Тем не менее это как раз то, что старается делать в своих работах Хабермас – создать свою теорию выхода из тени, отбрасываемой пугающим сложносоставным существительным Verblendungszusammenhang («тотальная система заблуждений»). Он говорил в интервью 1979 года: «Я не разделяю базовый посыл критической теории, что господство инструментального разума настолько велико, что уже не осталось никакого выхода из тотальной системы заблуждений, в рамках которой познание возможно только в виде вспышки внезапного прозрения у отдельных индивидов»
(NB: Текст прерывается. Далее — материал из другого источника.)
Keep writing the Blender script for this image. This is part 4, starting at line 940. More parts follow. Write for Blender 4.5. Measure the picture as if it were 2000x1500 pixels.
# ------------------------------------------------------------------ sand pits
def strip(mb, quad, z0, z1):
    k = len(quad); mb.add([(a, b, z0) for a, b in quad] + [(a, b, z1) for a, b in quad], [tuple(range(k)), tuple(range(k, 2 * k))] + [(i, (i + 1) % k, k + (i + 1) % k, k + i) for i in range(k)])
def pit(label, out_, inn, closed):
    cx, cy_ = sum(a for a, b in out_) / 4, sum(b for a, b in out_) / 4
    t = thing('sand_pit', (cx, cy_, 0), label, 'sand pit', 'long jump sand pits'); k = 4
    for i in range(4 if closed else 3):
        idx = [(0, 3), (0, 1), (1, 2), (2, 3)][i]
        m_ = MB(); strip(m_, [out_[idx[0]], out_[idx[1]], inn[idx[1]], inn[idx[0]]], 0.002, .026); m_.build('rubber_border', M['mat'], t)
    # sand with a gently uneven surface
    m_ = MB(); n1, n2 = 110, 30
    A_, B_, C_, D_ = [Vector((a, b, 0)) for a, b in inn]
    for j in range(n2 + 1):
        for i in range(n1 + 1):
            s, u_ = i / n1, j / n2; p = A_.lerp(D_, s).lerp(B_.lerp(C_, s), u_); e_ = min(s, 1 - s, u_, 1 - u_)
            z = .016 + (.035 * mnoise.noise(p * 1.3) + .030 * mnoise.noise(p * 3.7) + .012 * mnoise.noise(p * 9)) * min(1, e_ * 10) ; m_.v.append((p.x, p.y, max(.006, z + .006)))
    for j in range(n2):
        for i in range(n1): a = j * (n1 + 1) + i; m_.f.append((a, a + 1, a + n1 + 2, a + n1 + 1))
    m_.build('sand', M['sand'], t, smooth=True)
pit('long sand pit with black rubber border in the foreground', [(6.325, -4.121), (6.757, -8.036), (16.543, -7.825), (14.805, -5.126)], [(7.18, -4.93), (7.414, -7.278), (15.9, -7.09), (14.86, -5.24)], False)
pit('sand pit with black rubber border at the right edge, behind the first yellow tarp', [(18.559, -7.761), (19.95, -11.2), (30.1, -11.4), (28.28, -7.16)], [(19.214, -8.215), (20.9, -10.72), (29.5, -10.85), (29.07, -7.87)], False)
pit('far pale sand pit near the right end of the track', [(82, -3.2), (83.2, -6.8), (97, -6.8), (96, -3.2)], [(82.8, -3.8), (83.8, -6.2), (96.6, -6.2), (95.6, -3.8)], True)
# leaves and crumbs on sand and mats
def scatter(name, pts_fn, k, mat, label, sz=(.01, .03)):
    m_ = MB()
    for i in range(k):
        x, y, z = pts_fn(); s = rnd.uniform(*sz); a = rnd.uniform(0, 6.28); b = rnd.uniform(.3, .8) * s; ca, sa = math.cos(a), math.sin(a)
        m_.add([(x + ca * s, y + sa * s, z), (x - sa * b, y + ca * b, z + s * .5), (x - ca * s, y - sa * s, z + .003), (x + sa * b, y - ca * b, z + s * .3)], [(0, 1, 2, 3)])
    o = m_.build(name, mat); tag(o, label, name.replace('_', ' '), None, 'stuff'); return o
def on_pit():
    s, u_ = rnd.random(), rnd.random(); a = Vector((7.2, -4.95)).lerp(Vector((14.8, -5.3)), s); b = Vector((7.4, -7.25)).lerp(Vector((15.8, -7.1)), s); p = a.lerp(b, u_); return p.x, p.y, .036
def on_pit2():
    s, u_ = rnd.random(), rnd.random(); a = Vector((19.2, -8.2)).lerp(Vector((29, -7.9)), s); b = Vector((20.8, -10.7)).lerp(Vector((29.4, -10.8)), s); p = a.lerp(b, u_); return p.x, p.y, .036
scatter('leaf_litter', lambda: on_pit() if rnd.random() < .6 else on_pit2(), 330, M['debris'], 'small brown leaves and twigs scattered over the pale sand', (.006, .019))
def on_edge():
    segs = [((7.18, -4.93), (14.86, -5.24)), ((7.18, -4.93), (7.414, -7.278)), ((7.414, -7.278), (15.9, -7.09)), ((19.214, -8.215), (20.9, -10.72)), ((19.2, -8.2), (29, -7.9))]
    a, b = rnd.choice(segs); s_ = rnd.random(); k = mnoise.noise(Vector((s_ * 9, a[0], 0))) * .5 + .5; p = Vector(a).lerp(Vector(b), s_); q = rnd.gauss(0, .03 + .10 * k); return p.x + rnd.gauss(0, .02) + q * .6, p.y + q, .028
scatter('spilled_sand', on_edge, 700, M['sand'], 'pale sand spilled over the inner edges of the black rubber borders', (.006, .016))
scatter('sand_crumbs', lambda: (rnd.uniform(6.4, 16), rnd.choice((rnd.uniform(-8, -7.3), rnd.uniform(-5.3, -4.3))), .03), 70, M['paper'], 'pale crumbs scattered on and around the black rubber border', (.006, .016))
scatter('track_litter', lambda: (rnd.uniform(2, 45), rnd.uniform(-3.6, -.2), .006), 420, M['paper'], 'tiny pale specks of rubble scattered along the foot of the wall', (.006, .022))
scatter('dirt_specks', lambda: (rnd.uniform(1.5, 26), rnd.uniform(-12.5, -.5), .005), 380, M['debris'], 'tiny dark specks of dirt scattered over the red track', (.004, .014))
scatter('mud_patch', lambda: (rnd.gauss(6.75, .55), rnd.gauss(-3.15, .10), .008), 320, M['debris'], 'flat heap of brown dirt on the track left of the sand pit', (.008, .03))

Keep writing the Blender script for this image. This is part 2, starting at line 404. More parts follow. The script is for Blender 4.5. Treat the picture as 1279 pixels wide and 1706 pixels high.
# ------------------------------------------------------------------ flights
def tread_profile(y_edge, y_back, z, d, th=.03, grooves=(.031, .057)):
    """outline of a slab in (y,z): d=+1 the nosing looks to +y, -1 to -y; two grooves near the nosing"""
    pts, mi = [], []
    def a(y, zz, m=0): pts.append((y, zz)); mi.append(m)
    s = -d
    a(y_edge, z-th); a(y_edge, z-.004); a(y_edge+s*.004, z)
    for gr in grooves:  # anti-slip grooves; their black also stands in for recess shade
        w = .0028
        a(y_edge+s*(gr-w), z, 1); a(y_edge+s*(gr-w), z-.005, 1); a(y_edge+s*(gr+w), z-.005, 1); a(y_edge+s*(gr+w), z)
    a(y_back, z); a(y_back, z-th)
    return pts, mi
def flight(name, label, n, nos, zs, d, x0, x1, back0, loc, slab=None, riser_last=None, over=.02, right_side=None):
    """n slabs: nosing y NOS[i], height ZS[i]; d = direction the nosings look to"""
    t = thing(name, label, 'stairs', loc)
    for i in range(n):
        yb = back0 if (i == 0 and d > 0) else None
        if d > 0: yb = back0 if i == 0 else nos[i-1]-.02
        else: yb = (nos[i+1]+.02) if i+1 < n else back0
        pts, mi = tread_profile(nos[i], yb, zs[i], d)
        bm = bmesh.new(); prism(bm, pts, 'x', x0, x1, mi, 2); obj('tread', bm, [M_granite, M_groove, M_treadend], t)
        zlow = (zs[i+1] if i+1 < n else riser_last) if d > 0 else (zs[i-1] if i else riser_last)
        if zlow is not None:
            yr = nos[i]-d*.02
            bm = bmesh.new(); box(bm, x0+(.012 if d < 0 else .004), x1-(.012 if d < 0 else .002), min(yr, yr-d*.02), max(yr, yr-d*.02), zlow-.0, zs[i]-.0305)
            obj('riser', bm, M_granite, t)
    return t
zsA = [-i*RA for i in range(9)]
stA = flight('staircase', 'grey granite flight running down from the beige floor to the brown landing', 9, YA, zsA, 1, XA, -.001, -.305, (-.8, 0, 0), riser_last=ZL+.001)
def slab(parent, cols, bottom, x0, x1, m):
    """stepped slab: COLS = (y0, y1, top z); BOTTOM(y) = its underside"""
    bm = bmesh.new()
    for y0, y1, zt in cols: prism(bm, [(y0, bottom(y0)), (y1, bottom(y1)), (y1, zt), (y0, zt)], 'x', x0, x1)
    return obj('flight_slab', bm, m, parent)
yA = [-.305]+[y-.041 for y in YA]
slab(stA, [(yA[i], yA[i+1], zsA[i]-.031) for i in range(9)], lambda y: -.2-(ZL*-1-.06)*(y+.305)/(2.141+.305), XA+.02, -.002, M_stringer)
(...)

{667}. Такой тип понимания выглядит элитарным и в то же время безнадежным. Хабермас испытывал скепсис насчет способности первого поколения франкфуртцев избавиться от влияния этой тотальной системы заблуждений с целью ее последующей критики: если она такая тотальная, то, может быть, они тоже заблуждаются? Подобный же аргумент он использовал против постмодернистов: если, как они утверждают, всякая истина относительна, то само это утверждение становится тоже, в свою очередь, относительным. Для первого поколения мыслителей Франкфуртской школы эта тотальная система заблуждений могла быть преодолена только вместе с коллапсом развитого индустриального общества и наступлением социализма. Хабермас отверг такую перспективу, выступив вместо этого за реформы существующей системы: он продолжал верить в возможность возрождения возникшей в XVIII веке идеи публичной сферы, способной противостоять идеологическим аппаратам системы. Mündigkeit – или совершеннолетие, самообладание и автономия, столь превозносимые Кантом, – может дать нашему времени возможность преодолеть тотальную систему заблуждений, в которую превратился поздний капитализм.
Придерживаясь идеи о наличии у Просвещения «здравого ядра», Хабермас оказался несвоевремен: против него выступили не только студенты-радикалы конца 1960-х, но и мыслители-постмодернисты последующих десятилетий. Постмодернизм никогда не был по душе Хабермасу по двум причинам. Во-первых, он считал его способом заставить замолчать оппозиционные голоса. В этом смысле его критика постмодернизма была сродни критике американского марксиста Фредрика Джеймисона, для которого постмодернизм – это не столько теория, сколько системная модификация капитализма, противостоящая критической силе того, что Хабермас определяет как проект модерна
{668}. Согласно Джеймисону, без такого проекта, без критической позиции мы беззащитны против глобального капитализма. Но если Джеймисон по-прежнему придерживается марксистской идеи о новом интернациональном пролетариате, поднимающемся против глобального капитала и постмодернистского декаданса, то Хабермас отошел от своего раннего марксизма. Во-вторых, Хабермас презирал постмодернизм, потому что тот, как и политика Руди Дучке (которую Хабермас окрестил левым фашизмом), заигрывал, по его мнению, с иррационализмом и нигилизмом, напоминавшими ему о временах нацизма.
Постмодернисты, со своей стороны, ответили Хабермасу тем же. Французский философ Жан-Франсуа Лиотар, автор «Состояния постмодерна», писал: «После пережитых нами чудовищных боен никто больше не может верить в прогресс, в консенсус, в трансцендентные ценности. Хабермас думает, что такая вера возможна»
{669}. В этом смысле скорее Лиотар, а не Хабермас является наследником философии Адорно. Хотя, возможно, это и не так: ведь именно Хабермас, как никакой другой европейский интеллектуал, старался следовать новому категорическому императиву Адорно.